## start Dataset entries
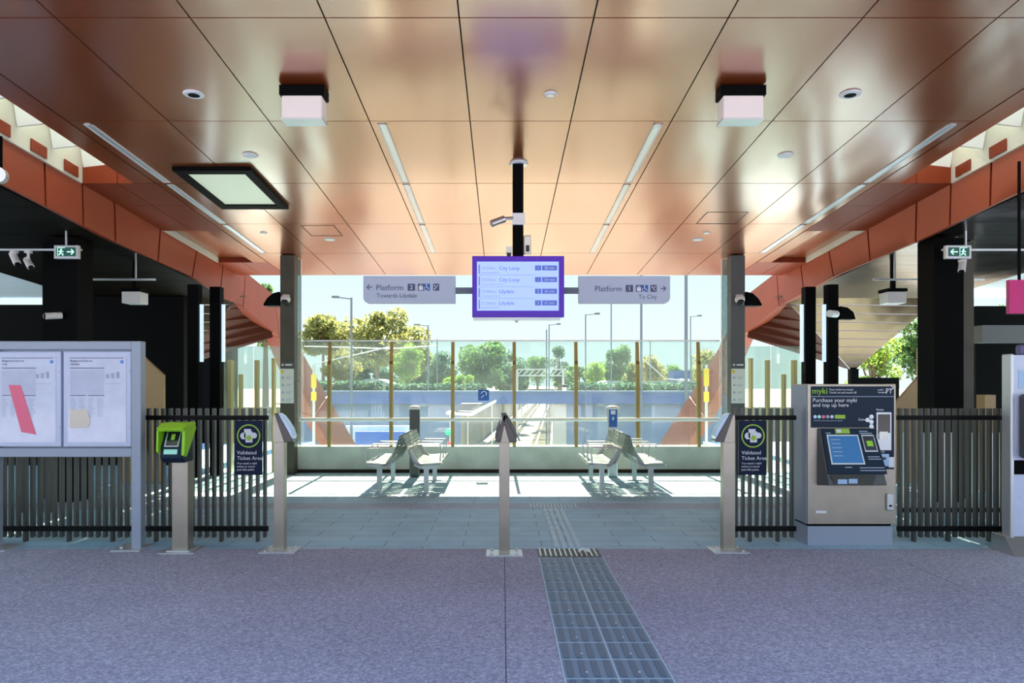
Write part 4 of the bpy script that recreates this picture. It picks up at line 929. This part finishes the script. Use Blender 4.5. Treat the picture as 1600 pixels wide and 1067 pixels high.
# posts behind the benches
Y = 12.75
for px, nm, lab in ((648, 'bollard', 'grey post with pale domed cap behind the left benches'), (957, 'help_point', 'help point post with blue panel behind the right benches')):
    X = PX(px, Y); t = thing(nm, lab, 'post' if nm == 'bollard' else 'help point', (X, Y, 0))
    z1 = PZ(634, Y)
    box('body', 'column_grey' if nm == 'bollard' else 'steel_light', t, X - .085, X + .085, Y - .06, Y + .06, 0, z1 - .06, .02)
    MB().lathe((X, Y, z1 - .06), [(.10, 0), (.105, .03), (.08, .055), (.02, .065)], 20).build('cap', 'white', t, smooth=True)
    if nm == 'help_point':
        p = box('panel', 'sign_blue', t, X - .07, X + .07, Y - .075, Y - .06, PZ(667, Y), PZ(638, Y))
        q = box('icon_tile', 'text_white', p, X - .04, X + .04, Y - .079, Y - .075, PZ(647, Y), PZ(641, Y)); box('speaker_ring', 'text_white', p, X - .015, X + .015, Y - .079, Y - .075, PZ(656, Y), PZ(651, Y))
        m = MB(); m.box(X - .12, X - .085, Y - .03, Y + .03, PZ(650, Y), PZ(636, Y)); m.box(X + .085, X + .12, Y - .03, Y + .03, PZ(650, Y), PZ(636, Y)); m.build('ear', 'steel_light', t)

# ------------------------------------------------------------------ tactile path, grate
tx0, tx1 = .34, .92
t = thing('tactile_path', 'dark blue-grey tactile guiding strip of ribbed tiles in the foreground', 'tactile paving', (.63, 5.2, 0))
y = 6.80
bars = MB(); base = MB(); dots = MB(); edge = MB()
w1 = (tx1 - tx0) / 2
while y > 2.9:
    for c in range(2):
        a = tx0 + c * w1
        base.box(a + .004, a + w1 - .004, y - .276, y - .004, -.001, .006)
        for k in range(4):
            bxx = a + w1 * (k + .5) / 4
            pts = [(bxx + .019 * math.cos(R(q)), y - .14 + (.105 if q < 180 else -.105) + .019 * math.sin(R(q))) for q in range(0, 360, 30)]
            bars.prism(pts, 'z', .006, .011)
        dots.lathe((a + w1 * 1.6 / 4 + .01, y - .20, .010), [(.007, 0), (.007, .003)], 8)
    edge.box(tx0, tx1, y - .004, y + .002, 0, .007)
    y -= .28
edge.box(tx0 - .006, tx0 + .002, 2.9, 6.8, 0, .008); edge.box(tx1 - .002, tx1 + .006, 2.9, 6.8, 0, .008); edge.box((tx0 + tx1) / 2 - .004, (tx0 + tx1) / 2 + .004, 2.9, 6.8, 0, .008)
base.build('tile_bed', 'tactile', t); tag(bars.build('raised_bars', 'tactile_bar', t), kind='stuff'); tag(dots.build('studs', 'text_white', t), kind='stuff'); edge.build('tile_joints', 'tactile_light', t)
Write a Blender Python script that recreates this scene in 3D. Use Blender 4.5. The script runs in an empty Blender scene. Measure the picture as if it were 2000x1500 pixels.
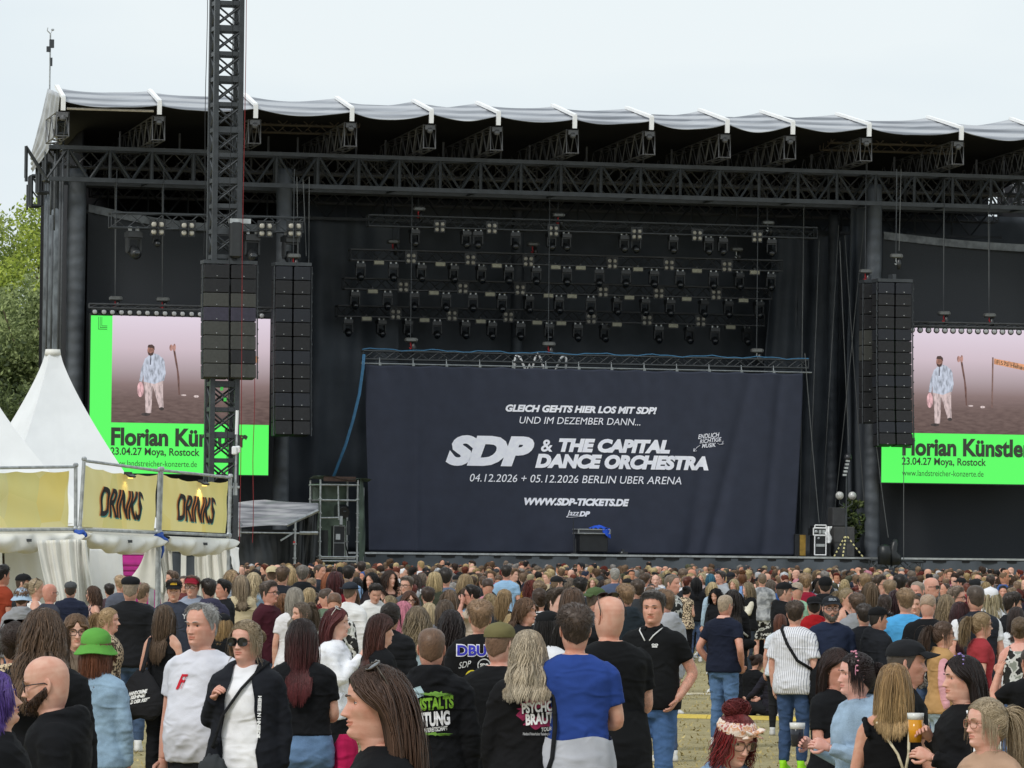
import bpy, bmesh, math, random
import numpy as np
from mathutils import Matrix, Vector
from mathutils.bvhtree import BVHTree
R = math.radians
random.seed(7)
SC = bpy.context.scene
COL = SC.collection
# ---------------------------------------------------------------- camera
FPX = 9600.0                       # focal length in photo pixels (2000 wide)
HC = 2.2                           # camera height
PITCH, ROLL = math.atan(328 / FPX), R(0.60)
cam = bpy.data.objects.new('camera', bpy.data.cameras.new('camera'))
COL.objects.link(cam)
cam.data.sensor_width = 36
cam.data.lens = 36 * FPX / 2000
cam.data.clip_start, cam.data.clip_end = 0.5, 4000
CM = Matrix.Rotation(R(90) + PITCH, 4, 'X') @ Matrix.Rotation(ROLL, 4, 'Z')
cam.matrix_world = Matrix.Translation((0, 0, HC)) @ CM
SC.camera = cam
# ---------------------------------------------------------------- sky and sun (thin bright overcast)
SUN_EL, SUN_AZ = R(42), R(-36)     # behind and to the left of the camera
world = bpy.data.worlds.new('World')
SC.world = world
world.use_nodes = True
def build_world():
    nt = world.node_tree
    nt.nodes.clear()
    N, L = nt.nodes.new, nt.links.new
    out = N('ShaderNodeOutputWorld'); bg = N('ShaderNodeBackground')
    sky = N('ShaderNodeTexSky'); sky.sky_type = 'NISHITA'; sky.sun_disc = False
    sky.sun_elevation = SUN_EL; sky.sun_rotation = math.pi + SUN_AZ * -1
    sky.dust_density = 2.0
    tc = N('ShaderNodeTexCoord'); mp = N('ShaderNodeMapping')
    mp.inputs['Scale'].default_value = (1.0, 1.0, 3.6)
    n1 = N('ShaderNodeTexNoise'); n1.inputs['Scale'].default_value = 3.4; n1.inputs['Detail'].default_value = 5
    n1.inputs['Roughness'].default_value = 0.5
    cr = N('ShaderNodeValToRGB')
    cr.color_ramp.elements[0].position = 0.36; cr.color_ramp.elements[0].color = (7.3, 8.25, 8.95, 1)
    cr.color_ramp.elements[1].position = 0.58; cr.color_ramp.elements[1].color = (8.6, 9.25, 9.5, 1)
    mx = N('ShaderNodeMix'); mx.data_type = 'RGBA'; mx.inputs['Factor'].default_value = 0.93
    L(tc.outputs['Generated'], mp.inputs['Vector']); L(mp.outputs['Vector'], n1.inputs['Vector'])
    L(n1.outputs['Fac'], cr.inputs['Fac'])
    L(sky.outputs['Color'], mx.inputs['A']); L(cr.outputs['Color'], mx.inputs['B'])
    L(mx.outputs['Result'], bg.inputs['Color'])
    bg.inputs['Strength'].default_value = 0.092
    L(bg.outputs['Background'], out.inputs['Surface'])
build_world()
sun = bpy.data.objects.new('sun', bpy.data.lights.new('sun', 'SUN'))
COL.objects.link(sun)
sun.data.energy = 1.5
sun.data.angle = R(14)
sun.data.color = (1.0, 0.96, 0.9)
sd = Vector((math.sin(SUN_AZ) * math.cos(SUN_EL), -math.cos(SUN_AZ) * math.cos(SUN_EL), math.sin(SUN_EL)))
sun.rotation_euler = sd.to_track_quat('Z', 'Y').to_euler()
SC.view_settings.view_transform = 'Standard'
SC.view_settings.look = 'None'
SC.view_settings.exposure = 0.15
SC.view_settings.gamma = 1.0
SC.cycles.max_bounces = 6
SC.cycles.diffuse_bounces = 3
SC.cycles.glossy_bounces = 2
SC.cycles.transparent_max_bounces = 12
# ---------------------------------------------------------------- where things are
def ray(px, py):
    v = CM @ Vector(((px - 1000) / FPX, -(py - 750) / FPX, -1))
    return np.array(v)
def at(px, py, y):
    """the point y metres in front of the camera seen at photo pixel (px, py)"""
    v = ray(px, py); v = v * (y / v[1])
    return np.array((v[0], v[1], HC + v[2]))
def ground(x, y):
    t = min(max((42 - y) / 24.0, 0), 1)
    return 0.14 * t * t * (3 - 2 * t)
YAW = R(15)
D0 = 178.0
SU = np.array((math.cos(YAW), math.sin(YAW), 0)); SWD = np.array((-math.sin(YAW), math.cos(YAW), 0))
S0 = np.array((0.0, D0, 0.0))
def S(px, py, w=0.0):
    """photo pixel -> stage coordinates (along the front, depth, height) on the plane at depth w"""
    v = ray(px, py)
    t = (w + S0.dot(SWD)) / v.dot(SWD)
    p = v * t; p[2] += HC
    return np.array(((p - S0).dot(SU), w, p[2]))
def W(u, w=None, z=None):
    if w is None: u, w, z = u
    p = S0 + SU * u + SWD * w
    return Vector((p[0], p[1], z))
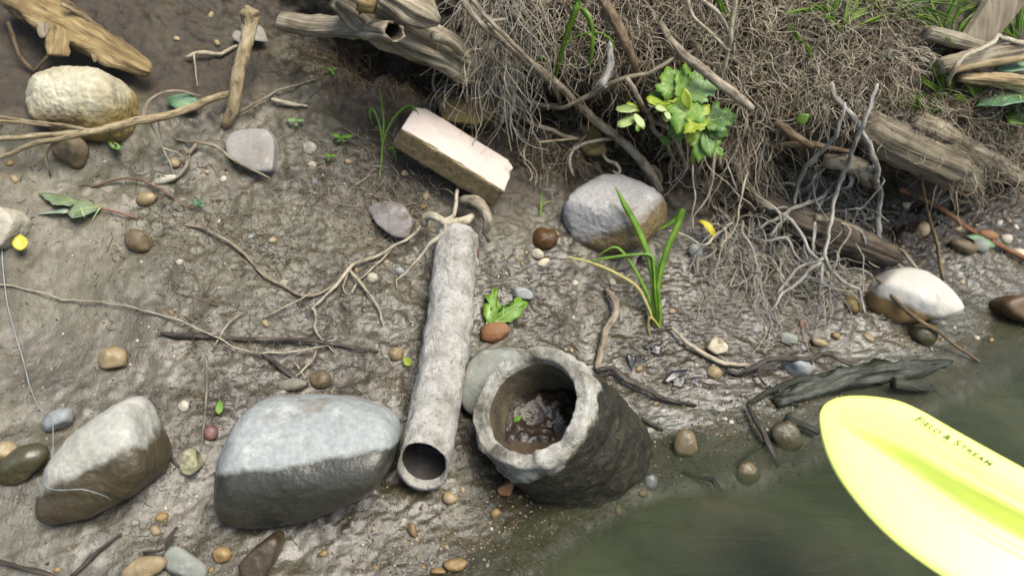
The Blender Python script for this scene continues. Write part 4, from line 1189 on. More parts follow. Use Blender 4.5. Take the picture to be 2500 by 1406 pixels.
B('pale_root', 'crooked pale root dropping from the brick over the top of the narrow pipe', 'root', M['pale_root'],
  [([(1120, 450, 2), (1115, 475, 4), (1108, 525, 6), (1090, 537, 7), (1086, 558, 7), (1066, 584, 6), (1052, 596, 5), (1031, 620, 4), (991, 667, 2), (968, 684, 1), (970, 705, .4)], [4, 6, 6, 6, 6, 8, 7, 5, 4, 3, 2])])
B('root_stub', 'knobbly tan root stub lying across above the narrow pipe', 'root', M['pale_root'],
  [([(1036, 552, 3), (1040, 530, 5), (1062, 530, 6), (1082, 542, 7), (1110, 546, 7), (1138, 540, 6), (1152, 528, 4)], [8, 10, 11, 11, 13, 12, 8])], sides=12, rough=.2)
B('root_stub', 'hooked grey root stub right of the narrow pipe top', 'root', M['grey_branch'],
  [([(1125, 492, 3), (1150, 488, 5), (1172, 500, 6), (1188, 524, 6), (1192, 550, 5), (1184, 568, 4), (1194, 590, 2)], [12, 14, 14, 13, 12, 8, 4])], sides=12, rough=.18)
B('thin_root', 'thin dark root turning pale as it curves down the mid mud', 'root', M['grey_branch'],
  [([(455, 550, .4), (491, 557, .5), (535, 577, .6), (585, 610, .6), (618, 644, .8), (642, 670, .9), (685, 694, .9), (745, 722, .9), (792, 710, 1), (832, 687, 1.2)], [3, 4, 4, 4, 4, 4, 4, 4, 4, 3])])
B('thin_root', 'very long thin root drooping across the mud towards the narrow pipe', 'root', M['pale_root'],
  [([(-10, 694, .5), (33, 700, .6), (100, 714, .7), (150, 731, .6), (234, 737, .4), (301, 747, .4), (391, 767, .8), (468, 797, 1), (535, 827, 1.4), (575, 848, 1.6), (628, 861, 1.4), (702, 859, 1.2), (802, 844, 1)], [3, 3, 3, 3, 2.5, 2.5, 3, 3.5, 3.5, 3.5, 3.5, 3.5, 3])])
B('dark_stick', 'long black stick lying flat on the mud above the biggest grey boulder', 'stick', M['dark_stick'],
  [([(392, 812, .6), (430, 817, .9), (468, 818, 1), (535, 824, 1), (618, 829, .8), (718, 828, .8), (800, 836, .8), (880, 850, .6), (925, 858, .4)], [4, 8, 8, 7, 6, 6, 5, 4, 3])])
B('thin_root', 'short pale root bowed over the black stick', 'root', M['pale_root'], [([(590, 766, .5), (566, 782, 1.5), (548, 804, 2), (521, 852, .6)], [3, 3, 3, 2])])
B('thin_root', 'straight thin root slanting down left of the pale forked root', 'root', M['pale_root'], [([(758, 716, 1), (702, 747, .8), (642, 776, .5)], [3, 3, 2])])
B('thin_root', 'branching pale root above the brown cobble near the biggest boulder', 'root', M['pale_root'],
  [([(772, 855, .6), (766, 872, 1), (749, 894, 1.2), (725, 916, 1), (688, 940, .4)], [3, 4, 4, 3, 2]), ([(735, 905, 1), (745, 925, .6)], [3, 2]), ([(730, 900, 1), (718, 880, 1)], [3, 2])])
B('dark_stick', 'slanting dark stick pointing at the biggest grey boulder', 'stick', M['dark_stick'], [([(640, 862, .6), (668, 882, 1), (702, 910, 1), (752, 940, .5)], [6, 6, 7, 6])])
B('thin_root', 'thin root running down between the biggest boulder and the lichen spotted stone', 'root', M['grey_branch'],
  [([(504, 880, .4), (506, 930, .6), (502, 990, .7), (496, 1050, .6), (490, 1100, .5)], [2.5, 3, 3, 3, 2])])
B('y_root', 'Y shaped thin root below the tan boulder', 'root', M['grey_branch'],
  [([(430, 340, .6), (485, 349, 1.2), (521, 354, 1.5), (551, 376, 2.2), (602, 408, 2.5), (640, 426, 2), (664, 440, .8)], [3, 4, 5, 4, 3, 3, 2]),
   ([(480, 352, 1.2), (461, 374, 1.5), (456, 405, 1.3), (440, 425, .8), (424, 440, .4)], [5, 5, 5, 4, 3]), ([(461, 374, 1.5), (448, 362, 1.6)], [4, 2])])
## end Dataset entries
# Your goal
Leave out the pictures, then repeat the listing above exactly from its first line to the line with "m = MB(); m.box(X", inclusive.

# Complete output
Write part 4 of the bpy script that recreates this picture. It picks up at line 929. This part finishes the script. Use Blender 4.5. Treat the picture as 1600 pixels wide and 1067 pixels high.
# posts behind the benches
Y = 12.75
for px, nm, lab in ((648, 'bollard', 'grey post with pale domed cap behind the left benches'), (957, 'help_point', 'help point post with blue panel behind the right benches')):
    X = PX(px, Y); t = thing(nm, lab, 'post' if nm == 'bollard' else 'help point', (X, Y, 0))
    z1 = PZ(634, Y)
    box('body', 'column_grey' if nm == 'bollard' else 'steel_light', t, X - .085, X + .085, Y - .06, Y + .06, 0, z1 - .06, .02)
    MB().lathe((X, Y, z1 - .06), [(.10, 0), (.105, .03), (.08, .055), (.02, .065)], 20).build('cap', 'white', t, smooth=True)
    if nm == 'help_point':
        p = box('panel', 'sign_blue', t, X - .07, X + .07, Y - .075, Y - .06, PZ(667, Y), PZ(638, Y))
        q = box('icon_tile', 'text_white', p, X - .04, X + .04, Y - .079, Y - .075, PZ(647, Y), PZ(641, Y)); box('speaker_ring', 'text_white', p, X - .015, X + .015, Y - .079, Y - .075, PZ(656, Y), PZ(651, Y))
        m = MB(); m.box(X - .12, X - .085, Y - .03, Y + .03, PZ(650, Y), PZ(636, Y)); m.box(X + .085, X + .12, Y - .03, Y + .03, PZ(650, Y), PZ(636, Y)); m.build('ear', 'steel_light', t)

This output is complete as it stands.